June 5, 1805 - Scouting ahead of the Corps of Discovery, Meriwether Lewis and four companions sight the Great Falls of the Missouri River.
The Missouri River drops a total of 612 feet from the first of the falls to the last. From upstream to downstream, the five falls, which are located along a 10-mile (16 km) segment of the river, are:
- Black Eagle Falls (26 feet 5 inches)
- Colter Falls (6 feet 7 inches)
- Rainbow Falls (44 feet 6 inches)
- Crooked Falls, also known as Horseshoe Falls (19 feet)
- The Great Falls (87 feet)
The Mandan Indians knew of the cataracts and called them by a descriptive (but not formal) name: Minni-Sose-Tanka-Kun-Ya, or "the great falls." The South Piegan Blackfeet, however, had a formal name for Rainbow Falls, and called it "Napa's Snarling." No record exists of a Native American name for any of the other four waterfalls.
Four of the five waterfalls were given names in 1805 by the Corps of Discovery. Both Meriwether Lewis and William Clark named Crooked Falls. Clark named three of the remaining waterfalls on his map: "Great Falls", "Beautiful Cascade", and "Upper Pitch". "Beautiful Cascade" was renamed "Rainbow Falls" in 1872 by Thomas B. Rogers, an engineer with the Great Northern Railway. Colter Falls received its name from Paris Gibson, in honor of John Colter (a member of the Lewis and Clark Expedition). Black Eagle Falls is named for an account in Lewis' journal in which he describes how a black eagle had built a nest in a cottonwood tree on an island in the middle of the falls. It is not clear when the falls lost their original name of "Upper Pitch," but they had acquired their modern name by at least 1877.
The Missouri River lies atop the Great Falls Tectonic Zone, an intracontinental shear zone between two geologic provinces of basement rock of the Archean period which form part of the North American continent, the Hearne province and Wyoming province. Approximately 1.5 million years ago, the Missouri River, Yellowstone River, and Musselshell River all flowed northward into a terminal lake. During the last glacial period (between 150,000 and 50,000 years ago), the Laurentide and Cordilleran ice sheets pushed these lakes and rivers southward. Between 15,000 and 11,000 BCE, the Laurentide ice sheet blocked the Missouri River and created Glacial Lake Great Falls. The current course of the Missouri River essentially marks the southern boundary of the Laurentide ice sheet. The Missouri, Yellowstone and Musselshell rivers flowed eastward around the glacial mass, eventually settling into their present courses.

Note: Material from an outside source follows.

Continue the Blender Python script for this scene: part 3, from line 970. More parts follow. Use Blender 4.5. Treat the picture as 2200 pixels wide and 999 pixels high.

The Great Falls themselves formed on a fall line unconformity in the Great Falls Tectonic Zone. The Missouri River settled into a bedrock canyon which lay beneath the clay laid down by Glacial Lake Great Falls. The course of the Missouri in and around the Great Falls has changed very little since then, in comparison to lower regions of the river on the ground moraine that forms much of the upper Great Plains.
The Great Falls of the Missouri River formed because the Missouri is flowing over and through the Kootenai Formation, a mostly nonmarine sandstone laid down by rivers, glaciers, and lakes in the past. Some of the Kootenai Formation is marine, however, laid down by shallow seas. The river is eating away at the softer nonmarine sandstone, with the harder rock forming the falls themselves. Until relatively recently (in geologic time) the Missouri River in the area had a much wider channel, but has now settled into its current course, where it will continue to cut more deeply into the sandstone.
Only one of the waterfalls that comprise the Great Falls of the Missouri River exists in its natural state today. Black Eagle Dam was built in 1890, and half of Black Eagle Falls are now submerged in the Long Pool reservoir behind the dam. Rainbow Dam was built in 1910, and submerged Colter Falls behind it. Volta Dam was built on top of the Great Falls in 1915. (It was renamed Ryan Dam in 1940 in honor of John D. Ryan, the president and founder of the Montana Power Company.)